À Nantes, le 20 mars dernier, c’était « une conférence de l’UNI sur l’OAS et l’Algérie française avec deux vétérans de la guerre qui étaient présents sur le campus », rappelle Martin, de l’Union pirate. La Cocarde, elle aussi, a obtenu l’autorisation de l’université Paris-Panthéon-Assas pour sa conférence le 6 mai prochain, sur les « dérives de l’idéologie transgenre » avec Dora Moutot et Marguerite Stern, autrices du livre polémique Transmania.

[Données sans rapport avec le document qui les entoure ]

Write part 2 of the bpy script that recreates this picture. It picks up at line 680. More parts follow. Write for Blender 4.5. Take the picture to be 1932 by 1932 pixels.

Une forme d’attentisme des autorités
La situation n’inquiète pas particulièrement le ministère de l’enseignement supérieur, qui renvoie dos à dos les différentes parties et affirme à Mediapart lutter contre « l’ensemble des incitations à la haine ». Cette posture est-elle suffisante face à la stratégie d’implantation de l’extrême droite ? Si l’université de Chambéry (Savoie) ou celle de Besançon ont par exemple porté plainte contre les collages racistes et pétainistes, certaines universités sont dans l’embarras pour trier les demandes des associations étudiantes.
C’est le cas notamment de l’université de Paris I, qui a autorisé l’envoi par des militants de la Cocarde d’un mail aux étudiant·es de l’université alors que cette organisation n’est pas représentative. Dans son message, la Cocarde dénonce « cette fameuse tyrannie de la bien-pensance [qui] gangrène nos campus » et invite à rejoindre « le combat contre le wokisme, l’islamo-gauchisme et l’indigénisme ». Le service communication n’a pas donné suite à nos questions sur ce sujet.
Ils sont très forts et dès qu’on dénonce leurs actions, il y a des dizaines de menaces immédiatement sur les réseaux.
Si la Cocarde et l’UNI réussissent en effet à visibiliser leurs actions sur le territoire, leur audience n’est cependant pas si évidente. Rassemblant moins de 20 % des voix cumulées lors des élections aux Crous, elles sont bien moins représentatives, d’un point de vue électoral, que les partis politiques auxquels elles se réfèrent (LR, RN, Reconquête).
Pour Magali Della Suda, le collectif Némésis réussit à percer car ses membres « sont aidées par certains groupes de presse et leur stratégie correspond à celle de Bolloré [propriétaire de plusieurs médias – ndlr] ». Sur Instagram, leurs militantes affirment avoir comme objectif principal d’« inonder la Toile et de gagner en visibilité ». Revendiquant 150 militantes, ce collectif pourrait en réalité ne réunir qu’une dizaine de personnes d’après Magali Della Suda.
« Il y a un effet meute », analyse Clara Privé, élue au Cnous pour l’Unef. Après avoir décrypté le programme de la Cocarde début janvier dans un thread sur X, Clara a subi trois vagues de harcèlement sur le même réseau. « Les critiques ne sont que sur mon physique mais il n’y a aucune réponse sur le fond », assure-t-elle. « Quand ils arrivent, ils n’arrivent pas à dix mais à soixante », expliquant les bonds d’audience de leurs tweets.
« Ils sont très forts et dès qu’on dénonce leurs actions, il y a des dizaines de menaces immédiatement sur les réseaux », remarque Maé Bouteille, vice-présidente de la FAGE. Robinson Rossi, président de l’Union étudiante à Grenoble, partage cette analyse : « Un basculement s’est fait en quelques années, ils parviennent à être très visibles sur la Toile alors qu’on ne les voit jamais sur le terrain. »
* Les prénoms ont été modifiés.
Le prénom de Ritchy avait été mal orthographié, nous l’avons corrigé le 6 mai.